Mais le peuple qui ne veut pas constater honnêtement et examiner franchement la question au point de vue de ses adversaires ne saurait guère se vanter de la justice de sa propre cause. Voyons donc ce que l’on peut avancer de l’autre part. Les Boers, ainsi que je l’ai indiqué sommairement, avaient fait de grands efforts pour fonder un pays à eux. Ils avaient voyagé bien loin, travaillant dur et combattant bravement. Maintenant après tous leurs efforts ils voyaient leur pays envahi par une multitude d’étrangers dont un certain nombre étaient de fort louches individus et dont le nombre menaçait de surpasser celui des premiers habitants. Il était très clair que si l’on accordait le droit de suffrage aux nouveaux venus que les Boers eux-mêmes jouiraient tout d’abord de la majorité des votes, mais qu’au bout d’un certain temps ces nouveaux venus domineraient la Raad et éliraient leur propre président, qui pourrait parfaitement adopter une ligne de conduite fort peu du goût des premiers maîtres du pays. Les Boers devaient-ils courir la chance de perdre par le scrutin le fruit de la victoire qu’ils avaient remportée les armes à la main ? En toute justice, devait-on s’attendre à ce qu’ils consentissent à un tel résultat ? Les étrangers étaient venus chercher de l’or ? Eh bien ! ils l’avaient, leur or ; leurs compagnies payaient des dividendes de cent pour cent ! Que leur fallait-il de plus ? S’ils n’aimaient pas le pays ils n’avaient qu’à le quitter ; personne ne les forçait de rester. Mais s’ils voulaient rester, ils devaient être bien reconnaissants qu’on consentît à tolérer leur présence, et ils devaient se garder de toucher aux lois faites par ceux qui avaient eu la politesse de leur permettre de pénétrer dans le pays.
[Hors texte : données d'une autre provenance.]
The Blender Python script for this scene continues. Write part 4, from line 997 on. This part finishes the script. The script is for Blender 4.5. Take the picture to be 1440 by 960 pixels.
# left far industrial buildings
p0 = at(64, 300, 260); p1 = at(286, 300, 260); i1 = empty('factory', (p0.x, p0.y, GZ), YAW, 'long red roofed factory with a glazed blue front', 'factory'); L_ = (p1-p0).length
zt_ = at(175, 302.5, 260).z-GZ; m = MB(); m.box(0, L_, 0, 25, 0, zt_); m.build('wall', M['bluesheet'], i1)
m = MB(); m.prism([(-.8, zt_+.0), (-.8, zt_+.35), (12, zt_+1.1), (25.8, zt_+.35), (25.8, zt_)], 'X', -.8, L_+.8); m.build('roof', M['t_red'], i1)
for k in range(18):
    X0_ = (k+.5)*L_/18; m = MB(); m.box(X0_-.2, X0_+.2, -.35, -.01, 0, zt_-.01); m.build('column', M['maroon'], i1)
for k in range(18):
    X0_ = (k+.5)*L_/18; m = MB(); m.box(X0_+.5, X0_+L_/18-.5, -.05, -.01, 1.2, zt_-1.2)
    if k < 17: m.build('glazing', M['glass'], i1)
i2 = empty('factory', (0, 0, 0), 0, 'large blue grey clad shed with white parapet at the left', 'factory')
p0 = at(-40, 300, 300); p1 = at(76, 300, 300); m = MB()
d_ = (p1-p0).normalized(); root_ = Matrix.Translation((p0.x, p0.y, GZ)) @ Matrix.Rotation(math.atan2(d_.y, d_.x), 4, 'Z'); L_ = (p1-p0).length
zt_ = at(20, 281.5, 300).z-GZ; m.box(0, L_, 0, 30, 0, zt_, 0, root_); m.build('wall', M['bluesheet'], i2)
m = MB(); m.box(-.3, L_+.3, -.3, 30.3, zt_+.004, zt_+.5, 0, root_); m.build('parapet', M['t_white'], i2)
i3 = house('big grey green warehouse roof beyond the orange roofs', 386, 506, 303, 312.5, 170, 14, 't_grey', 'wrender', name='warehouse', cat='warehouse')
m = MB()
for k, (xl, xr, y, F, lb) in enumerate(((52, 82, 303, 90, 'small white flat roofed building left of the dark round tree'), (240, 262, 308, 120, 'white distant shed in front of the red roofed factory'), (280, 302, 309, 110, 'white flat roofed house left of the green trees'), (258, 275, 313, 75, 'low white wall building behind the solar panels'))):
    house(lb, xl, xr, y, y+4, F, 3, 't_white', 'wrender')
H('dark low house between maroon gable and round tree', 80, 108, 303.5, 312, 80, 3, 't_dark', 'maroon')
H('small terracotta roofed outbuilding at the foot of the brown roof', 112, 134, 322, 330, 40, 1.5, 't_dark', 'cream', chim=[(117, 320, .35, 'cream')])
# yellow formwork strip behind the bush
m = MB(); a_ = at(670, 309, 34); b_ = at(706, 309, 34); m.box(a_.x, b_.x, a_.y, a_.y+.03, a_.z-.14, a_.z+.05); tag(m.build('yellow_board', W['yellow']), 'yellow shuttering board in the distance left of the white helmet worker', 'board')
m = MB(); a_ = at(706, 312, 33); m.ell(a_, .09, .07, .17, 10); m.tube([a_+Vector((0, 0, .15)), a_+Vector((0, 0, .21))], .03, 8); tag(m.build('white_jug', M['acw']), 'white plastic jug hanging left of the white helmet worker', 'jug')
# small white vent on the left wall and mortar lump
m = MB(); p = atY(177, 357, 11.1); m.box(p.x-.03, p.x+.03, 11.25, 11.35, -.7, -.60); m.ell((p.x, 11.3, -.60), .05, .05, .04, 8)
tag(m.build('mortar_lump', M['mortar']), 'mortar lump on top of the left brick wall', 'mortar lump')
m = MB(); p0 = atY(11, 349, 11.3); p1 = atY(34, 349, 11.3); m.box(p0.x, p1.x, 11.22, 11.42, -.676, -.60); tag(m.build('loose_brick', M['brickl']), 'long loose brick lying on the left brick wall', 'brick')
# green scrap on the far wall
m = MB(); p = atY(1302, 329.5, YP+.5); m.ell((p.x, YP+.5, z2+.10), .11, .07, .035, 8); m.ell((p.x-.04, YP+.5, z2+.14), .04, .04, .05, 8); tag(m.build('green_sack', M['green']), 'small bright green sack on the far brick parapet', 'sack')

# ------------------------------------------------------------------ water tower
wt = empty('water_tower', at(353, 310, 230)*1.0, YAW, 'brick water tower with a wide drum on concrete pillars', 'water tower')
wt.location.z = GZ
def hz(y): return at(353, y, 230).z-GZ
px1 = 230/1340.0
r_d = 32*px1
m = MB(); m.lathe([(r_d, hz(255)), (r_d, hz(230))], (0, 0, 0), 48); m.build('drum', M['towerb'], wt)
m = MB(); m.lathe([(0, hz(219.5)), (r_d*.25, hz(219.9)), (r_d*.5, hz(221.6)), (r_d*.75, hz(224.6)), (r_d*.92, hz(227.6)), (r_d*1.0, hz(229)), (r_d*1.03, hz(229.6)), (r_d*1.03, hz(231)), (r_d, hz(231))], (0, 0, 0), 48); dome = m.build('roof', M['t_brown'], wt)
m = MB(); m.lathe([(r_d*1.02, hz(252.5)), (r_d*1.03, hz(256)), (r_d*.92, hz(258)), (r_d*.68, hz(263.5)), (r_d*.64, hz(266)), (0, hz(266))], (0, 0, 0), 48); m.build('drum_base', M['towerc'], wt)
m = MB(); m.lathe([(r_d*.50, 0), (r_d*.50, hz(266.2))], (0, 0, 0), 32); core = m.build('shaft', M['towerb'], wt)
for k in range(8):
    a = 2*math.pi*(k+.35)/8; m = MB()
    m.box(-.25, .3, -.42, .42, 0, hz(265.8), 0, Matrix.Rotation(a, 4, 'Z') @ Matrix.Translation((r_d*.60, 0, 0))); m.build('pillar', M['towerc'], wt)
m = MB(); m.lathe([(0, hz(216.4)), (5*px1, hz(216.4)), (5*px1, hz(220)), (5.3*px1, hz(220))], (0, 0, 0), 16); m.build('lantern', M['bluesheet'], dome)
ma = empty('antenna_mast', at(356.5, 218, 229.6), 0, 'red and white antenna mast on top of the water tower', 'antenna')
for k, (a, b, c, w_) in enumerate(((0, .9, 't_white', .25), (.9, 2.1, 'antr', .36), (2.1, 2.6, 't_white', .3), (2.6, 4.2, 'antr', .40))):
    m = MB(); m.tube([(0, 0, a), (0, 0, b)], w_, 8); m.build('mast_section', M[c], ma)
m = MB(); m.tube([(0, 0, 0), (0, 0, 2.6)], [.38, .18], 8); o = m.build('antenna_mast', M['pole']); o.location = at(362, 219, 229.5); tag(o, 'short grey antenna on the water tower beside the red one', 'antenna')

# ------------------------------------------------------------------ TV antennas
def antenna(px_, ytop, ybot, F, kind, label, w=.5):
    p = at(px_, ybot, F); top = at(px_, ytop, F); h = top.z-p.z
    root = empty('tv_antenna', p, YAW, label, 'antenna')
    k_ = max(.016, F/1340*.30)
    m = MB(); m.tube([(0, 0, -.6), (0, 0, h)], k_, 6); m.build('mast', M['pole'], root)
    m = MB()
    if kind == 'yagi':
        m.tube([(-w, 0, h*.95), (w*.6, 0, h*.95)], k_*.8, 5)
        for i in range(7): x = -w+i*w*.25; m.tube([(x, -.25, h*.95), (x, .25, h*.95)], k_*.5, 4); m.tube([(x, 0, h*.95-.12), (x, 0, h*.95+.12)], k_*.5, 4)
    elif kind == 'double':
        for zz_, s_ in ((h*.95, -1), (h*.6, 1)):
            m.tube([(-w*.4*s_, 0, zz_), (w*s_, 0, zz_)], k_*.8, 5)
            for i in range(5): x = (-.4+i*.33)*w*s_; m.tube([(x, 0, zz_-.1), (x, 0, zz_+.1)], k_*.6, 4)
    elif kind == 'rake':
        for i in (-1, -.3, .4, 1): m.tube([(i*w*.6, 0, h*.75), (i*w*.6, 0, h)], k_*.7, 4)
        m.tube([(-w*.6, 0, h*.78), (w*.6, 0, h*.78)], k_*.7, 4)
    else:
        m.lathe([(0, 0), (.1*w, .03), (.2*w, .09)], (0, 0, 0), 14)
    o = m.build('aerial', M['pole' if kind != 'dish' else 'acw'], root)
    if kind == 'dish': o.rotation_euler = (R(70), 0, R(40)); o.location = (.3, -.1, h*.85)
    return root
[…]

Voilà semble-t-il, un juste exposé du point de vue boer, et à première vue un tiers désintéressé déclarerait sans doute que ce point de vue est fondé ; mais quand on examine la question de plus près il devient clair que la thèse, toute juste qu’elle paraît être, est injuste et impossible quand on cherche à l’appliquer.
Dans l’état actuel du monde, où le besoin d’expansion se fait partout sentir, une politique calquée sur celle du Thibet peut sans doute se maintenir dans quelque coin obscur, mais non assurément sur une vaste étendue de pays qui se trouve à cheval sur la grande artère du progrès industriel. La situation est par trop artificielle. Une poignée de gens prennent possession par droit de conquête d’un vaste territoire sur lequel ils se répandent, séparés par de si longues distances qu’ils se vantent que d’une ferme on ne saurait voir la fumée de l’autre, et quoique leur nombre soit si petit en proportion de l’étendue du pays qu’ils occupent, ils refusent d’y admettre d’autres gens sur un pied d’égalité, et prétendent se constituer en classe privilégiée qui, de plein droit, domine absolument les nouveaux venus. Le chiffre de leur population est dépassé par celui des émigrants, qui sont infiniment mieux instruits et plus progressifs ; néanmoins ils assujettissent ces émigrants d’une façon qui ne se voit nulle part ailleurs sur terre. De quel droit ? « Du droit de conquête » répondent-ils : Eh bien ! alors, on peut avec justice invoquer ce même droit pour mettre fin à une situation si intolérable. « Allons donc ! venez nous combattre ! venez donc ! » s’écria un membre du Volksraad quand les Uitlanders réclamèrent le droit de suffrage. « Protester, protester ! À quoi bon protester ? » dit Kruger à M. W.Y. Campbell, « Vous n’avez pas de canons ; c’est moi qui les ai. » C’était là la Cour de Cassation du Transvaal. Le juge Creusot et le juge Mauser étaient toujours là, debout, derrière le président. De plus l’argument aurait plus de valeur si l’on n’eût tiré aucun profit des émigrants. Si l’on n’eut tenu aucun compte d’eux, les Boers auraient pu dire avec raison qu’ils n’en voulaient pas, mais tout en protestant contre les Uitlanders ils s’enrichissaient à leurs dépens. Or ils ne pouvaient manger à la fois la poire et le chou. Il eût été parfaitement juste de décourager les Uitlanders et de ne tirer aucun avantage de leur présence, ou bien, d’autre part, de les traiter raisonnablement et de se servir de leur argent pour réformer l’État. Mais assurément il était injuste de les maltraiter et en même temps de se rendre fort, grâce aux impôts dont on les chargeait.